Hi – ML – well, I did say “Used but still clean vinegar…”. I don’t put grotty vinegar anywhere near the coffeemaker – I try to use good judgment as to what gets re-used for what. Though – as pinche’ as I am – when I finally discard vinegar by pouring it out over some plant I’m not fond of it’s probably alkaline by then.

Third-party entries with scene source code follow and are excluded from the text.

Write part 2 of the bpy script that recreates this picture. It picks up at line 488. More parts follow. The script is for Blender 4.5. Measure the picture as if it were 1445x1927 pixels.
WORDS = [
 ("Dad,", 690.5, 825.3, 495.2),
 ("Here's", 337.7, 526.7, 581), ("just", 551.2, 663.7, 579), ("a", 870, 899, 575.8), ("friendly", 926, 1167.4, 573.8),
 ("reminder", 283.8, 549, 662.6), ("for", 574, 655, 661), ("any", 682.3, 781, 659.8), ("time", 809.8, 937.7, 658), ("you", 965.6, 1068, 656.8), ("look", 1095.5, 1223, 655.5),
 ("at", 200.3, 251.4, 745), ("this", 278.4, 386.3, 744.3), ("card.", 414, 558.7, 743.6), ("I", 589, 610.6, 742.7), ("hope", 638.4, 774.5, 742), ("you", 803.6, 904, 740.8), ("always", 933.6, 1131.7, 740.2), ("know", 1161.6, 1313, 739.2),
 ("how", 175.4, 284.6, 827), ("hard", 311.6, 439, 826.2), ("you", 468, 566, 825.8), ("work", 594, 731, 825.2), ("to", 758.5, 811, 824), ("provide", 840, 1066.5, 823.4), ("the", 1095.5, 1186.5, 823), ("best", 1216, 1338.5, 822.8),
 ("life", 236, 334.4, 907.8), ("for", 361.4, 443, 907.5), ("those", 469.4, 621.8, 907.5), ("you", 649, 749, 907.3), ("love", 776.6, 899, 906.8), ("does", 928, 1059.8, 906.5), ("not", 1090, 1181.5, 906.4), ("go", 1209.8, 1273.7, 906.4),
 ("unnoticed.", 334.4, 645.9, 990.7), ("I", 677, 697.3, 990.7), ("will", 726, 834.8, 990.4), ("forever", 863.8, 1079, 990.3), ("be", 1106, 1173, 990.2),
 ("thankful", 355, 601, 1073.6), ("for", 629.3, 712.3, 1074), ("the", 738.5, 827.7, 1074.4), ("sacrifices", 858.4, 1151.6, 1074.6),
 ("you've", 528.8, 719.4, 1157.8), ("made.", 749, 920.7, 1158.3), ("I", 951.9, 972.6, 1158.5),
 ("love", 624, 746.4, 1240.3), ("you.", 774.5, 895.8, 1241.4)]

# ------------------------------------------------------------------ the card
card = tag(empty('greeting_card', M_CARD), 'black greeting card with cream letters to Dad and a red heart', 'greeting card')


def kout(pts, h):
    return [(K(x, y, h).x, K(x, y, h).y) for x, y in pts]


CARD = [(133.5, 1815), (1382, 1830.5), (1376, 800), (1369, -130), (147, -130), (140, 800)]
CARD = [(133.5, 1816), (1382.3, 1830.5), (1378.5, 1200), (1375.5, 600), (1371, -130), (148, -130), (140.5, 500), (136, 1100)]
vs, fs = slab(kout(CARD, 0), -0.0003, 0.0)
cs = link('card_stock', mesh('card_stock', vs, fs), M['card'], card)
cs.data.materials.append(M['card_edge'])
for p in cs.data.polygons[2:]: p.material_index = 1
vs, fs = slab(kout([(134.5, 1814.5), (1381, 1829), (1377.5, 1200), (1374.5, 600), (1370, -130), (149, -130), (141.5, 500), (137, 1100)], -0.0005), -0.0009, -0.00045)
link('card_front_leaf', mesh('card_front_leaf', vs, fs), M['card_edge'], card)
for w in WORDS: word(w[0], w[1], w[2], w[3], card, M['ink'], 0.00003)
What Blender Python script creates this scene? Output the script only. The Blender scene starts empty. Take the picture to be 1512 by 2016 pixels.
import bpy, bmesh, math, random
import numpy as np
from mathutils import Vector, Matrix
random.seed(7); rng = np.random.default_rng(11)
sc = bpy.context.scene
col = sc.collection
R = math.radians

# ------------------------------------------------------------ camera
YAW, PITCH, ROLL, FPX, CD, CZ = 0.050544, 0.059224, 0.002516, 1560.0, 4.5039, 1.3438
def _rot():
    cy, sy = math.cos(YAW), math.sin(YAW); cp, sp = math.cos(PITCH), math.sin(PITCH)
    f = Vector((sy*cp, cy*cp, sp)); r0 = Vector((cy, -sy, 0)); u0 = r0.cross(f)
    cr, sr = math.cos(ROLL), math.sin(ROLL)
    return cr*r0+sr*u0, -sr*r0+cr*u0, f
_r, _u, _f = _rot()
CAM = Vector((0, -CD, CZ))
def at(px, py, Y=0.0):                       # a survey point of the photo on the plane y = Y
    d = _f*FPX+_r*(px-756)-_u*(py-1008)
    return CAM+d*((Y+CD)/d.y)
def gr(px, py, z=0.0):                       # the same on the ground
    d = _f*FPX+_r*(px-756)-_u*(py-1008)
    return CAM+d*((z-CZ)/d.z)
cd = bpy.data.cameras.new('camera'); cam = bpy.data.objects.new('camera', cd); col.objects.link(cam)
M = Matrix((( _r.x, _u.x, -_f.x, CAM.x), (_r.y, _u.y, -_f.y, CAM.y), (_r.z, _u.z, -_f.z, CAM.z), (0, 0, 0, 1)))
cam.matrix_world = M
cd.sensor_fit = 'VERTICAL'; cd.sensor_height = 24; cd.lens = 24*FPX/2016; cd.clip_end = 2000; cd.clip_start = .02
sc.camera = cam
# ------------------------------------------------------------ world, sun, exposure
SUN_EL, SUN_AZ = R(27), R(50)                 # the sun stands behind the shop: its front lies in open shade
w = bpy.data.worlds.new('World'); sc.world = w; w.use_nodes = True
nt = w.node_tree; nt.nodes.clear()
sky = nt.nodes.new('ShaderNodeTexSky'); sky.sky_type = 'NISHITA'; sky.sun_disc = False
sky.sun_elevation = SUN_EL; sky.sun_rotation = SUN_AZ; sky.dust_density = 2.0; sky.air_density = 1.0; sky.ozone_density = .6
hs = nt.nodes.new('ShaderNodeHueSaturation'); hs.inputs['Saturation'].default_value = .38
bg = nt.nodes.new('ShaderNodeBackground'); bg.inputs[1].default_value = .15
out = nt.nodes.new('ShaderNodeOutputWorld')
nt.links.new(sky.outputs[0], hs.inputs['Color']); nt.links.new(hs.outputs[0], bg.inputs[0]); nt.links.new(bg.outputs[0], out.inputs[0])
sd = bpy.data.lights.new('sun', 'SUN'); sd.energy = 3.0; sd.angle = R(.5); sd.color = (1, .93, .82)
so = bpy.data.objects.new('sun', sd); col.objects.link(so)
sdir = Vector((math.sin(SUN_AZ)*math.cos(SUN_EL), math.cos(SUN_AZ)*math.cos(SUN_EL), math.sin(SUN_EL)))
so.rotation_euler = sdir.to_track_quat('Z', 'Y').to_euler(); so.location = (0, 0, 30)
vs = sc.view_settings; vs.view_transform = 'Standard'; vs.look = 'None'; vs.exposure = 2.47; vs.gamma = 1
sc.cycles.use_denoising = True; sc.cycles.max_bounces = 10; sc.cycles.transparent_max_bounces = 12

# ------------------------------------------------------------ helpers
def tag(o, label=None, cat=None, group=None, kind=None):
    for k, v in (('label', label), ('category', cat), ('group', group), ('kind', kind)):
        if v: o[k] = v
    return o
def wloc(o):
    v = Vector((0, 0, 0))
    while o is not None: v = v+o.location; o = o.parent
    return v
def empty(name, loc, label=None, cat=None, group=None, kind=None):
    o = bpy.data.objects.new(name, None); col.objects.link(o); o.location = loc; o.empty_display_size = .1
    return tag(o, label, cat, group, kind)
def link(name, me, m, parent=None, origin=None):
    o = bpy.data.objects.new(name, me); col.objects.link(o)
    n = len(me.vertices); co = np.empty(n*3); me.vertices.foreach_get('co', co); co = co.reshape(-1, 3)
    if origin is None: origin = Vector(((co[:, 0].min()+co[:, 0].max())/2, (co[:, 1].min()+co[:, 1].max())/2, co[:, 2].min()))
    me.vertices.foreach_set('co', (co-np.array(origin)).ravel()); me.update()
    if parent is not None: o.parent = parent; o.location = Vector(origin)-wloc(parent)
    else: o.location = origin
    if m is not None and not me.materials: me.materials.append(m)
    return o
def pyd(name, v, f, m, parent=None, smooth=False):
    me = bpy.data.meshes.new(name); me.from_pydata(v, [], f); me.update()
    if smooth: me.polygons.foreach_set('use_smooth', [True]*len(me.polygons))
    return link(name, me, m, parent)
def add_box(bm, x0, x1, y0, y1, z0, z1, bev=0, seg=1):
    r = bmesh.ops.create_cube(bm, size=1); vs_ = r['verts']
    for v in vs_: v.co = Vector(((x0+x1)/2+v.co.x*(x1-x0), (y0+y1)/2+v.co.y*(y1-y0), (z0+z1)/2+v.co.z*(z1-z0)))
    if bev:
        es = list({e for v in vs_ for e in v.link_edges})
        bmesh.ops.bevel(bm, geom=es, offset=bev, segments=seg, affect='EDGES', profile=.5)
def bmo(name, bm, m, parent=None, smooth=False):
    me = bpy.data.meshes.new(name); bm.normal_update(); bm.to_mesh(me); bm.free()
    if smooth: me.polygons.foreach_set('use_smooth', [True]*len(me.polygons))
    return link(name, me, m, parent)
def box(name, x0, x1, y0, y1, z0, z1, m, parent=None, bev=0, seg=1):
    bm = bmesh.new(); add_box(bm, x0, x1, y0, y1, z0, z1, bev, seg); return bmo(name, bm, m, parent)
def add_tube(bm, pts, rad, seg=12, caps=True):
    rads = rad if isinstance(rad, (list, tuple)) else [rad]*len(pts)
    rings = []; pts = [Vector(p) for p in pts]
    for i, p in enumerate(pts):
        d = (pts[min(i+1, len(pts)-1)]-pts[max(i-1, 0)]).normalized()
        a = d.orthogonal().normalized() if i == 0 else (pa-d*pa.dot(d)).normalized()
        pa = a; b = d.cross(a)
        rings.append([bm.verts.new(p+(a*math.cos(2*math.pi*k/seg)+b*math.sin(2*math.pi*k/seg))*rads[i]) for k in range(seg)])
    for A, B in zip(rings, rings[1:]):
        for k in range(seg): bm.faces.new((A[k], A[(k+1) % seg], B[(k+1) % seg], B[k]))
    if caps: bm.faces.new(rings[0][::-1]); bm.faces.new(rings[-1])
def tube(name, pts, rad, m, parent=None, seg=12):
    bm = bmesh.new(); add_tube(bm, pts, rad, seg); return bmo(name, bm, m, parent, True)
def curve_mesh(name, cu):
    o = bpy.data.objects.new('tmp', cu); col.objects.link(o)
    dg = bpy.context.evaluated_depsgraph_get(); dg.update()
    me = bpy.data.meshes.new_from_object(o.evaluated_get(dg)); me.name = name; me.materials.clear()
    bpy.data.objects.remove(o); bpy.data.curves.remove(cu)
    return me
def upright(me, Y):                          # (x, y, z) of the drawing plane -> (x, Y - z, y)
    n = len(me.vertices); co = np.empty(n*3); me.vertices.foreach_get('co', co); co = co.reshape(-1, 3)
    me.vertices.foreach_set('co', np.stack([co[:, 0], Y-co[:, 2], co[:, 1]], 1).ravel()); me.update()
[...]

The cooler looks pretty crusty by end of season – even with a bleed pump that gets the water changed out regularly. The media in this cooler is a fiberboard honeycomb that’s 8″ thick instead of the more common thin cooler pads – harder to clean and too expensive to change every year. The capacity of the cooler when running is around 8-10 gallons – I’m not seeing where a PH rise from a cup or so of vinegar added would do much in that concentration. The cooler has no rust and the factory coating is still intact after 12 years – I’ve seen worse.
The rising cost of vinegar since I started doing this has led me to wonder about going by a local pool supply shop and asking some questions – but I’ve been reluctant to get too carried away at this ‘mad scientist’ gig. (too many awkward explanations at the worst of times – y’know…) That said – the citric – and moreso the glacial acetic acid – certainly look interesting. Hafta’ look into this in my ample free time…
Robert – it’s been a while since that book was out in free audiobook form – I’m betting about 10 years. Somewhere on this hard drive there’s a few iterations of his increasing shares.
Joel: Do track comment stats? Is this post approaching a record? Who knew vinegar would elicit such an enthusiastic response.
😀 Not nearly a record (that would be the latest “where’s Joel” thread) but yeah, I was also surprised. In eight years of daily blogging I still can’t predict what people will find worth comment.
If you soak a paper towel in the vinegar, then drape it over the calcium deposit and let the vinegar work you don’t need to use much vinegar at all in cleaning things. It works fine for toilets (drain it first) and bathtubs at least. From your description you might have needed to do it several times for your water bowl.